Below is the summary of internet resources that we have used in our lesson plan for a week. The internet resource for the teacher is the only site that wasn’t expressly used within the week plan.
Student
1) Smash-Your-Food is an online game that asks kids to make predictions on how much sugar, salt, and oil are in common (junk) foods. After making a prediction, a lever is pulled and the food is smashed! As in real videos of hamburgers, french fries, cans of soda, and bowls of ice cream being smashed into a machine. Then the machine (this part is not literal) extracts the salt, sugar and oil into separate quantities to show kids how close (or far off) their predictions were. Next to their predictions and the actual amounts are the recommended amounts per day.
This activity gives kids and entry-level ability to conceptualize how much sugar, salt, and oil are in their foods. As a way to question, “I wonder how much unhealthy stuff is in this”?

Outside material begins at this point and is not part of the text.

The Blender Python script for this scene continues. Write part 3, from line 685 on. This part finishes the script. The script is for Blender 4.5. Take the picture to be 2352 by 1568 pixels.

2) MyPlate Blastoff is also an online game, but this game focuses on the amount of and variety of nutrients that you need to fuel yourself. This game uses the myPlate nutrition guidelines to have kids plan a day’s worth of meals and physical activities so that their astronaut is fully fueled and ready to take off into space. If students are unable to plan a well-rounded menu of meals and physical activities the game will explicitly state where their plans didn’t meet the myPlate recommendations. This helps students to understand that they don’t just need “healthy” foods and exercise, but they need a variety of nutrients and physical activity.
Teacher
EatSmart.org is a site for teachers, as it offers $25 of FREE nutritional materials. The materials are based-off of the myPlate guidelines, so it will align well with HBOs. The site offers physical activity games, classroom nutrition lessons and the materials needed to work along with them, posters, handouts for parents, and a really cool beach ball nutrition activity. The site is run and funded by the Washington State Dairy Council so there is a lot of dairy propaganda, including a handout on why “flavored milks” are great for you. But as long as the Dairy Council bias is accounted for, the materials are great. Bonus tip: the site doesn’t check if multiple emails are used for one shipping address.
Parent
USDA Food Composition Databases is a site that shows the nutritional content labels of raw and packaged foods. It’s basically an online nutritional label database. The site is fairly easy to search and it provides parents with the ability to look up what’s so great or not so great in the foods their families are eating. This site could be sent home to parents with a teach-a-topic lesson about nutrition. So, students would teach their parents how to use the site and look at the nutritional components of a simple vegetarian sushi roll. From there parents can decide if they want to keep using this resource.